Response For a Class. The number of unique methods that can be executed in a response. To find RFC, sum the number of methodsin a class and the number of methods called within these methods.

Example: If some class A has 5 methods, and calls 3 other methods within its own methods, the RFC is \(5+3=0\).

2.6. LCOM

Lack of Cohesion in Methods. Ideally, you want to have a lack of cohesion in methods. This means that methods don’t share much of the same data. If classes have high cohesion, it means that they rely on each other (fact check) quite a bit which results in harder to understand and harder to maintain code.

3. Code smells

3.1. Abstraction smells

Smells that relate to the abstractation (simpilifcatio) of code. *

When something that is not needed to be abstracted is abstracted.

When an operation is turned into a class.

org.apache.shiro.tools.hasher.Hasher

3.1.1. Multifaceted Abstraction

When a single class or interface tries to represent too many things.
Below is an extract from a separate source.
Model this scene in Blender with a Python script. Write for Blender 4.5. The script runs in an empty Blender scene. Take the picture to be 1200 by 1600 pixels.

3.1.2. Unutilized Abstraction

WHen you create abstraction but you don’t use it or it’s not reachable.

3.2. Encapsulation smells

Self explanatory. Encapsulation smells.

3.2.1. Deficient encapsulation

Public methoids that are only used by the class that holds it or its children.

3.2.2. Unexploited encapsulation

When code uses if elses instead of fully exploiting encapsulation (?)

3.3. Modularization smells

Separation and dependecy type smells.

3.3.1. Cyclic-dependent modularization

Two or more abstractions depend on each other. Cyclic dependencies.

3.3.2. Hub-like modularization

An sbtraction having many dependencies, acting as a “hub.”

3.3.3. Broken modularization

Data and/or methods are separated into multiple abstractions when they really don’t need to be.

3.3.4. Insufficient modularization

The opposite of the above. Not enough abstraction, massive classes.

3.4. Hierarchy smells

Smells related to the hierarchy of code. Generally, subclass/superclass smells.

3.4.1. Wide hierarchy

Too many child classes inheriting from one superclass.

3.4.2. Cyclic Hierarchy

A supertype depends on any of its subtypes.

3.4.3. Deep hierarchy

Too much inheritance.

3.4.4. Missing hierarchy’s

Uses conditional logic where a hierarchy could have been created to encapsulate variations, for example, using switch statements instead of the strategy pattern.

3.4.5. Rebellious hierarchy

A subtype rejects methods given by its supertype. For example, when a class implements a method interface with an empty body.

3.4.6. Multipath hierarhchy

A subtype inherits both directly as well as inderatly from a supertype leading to unnecessary inheritance paths.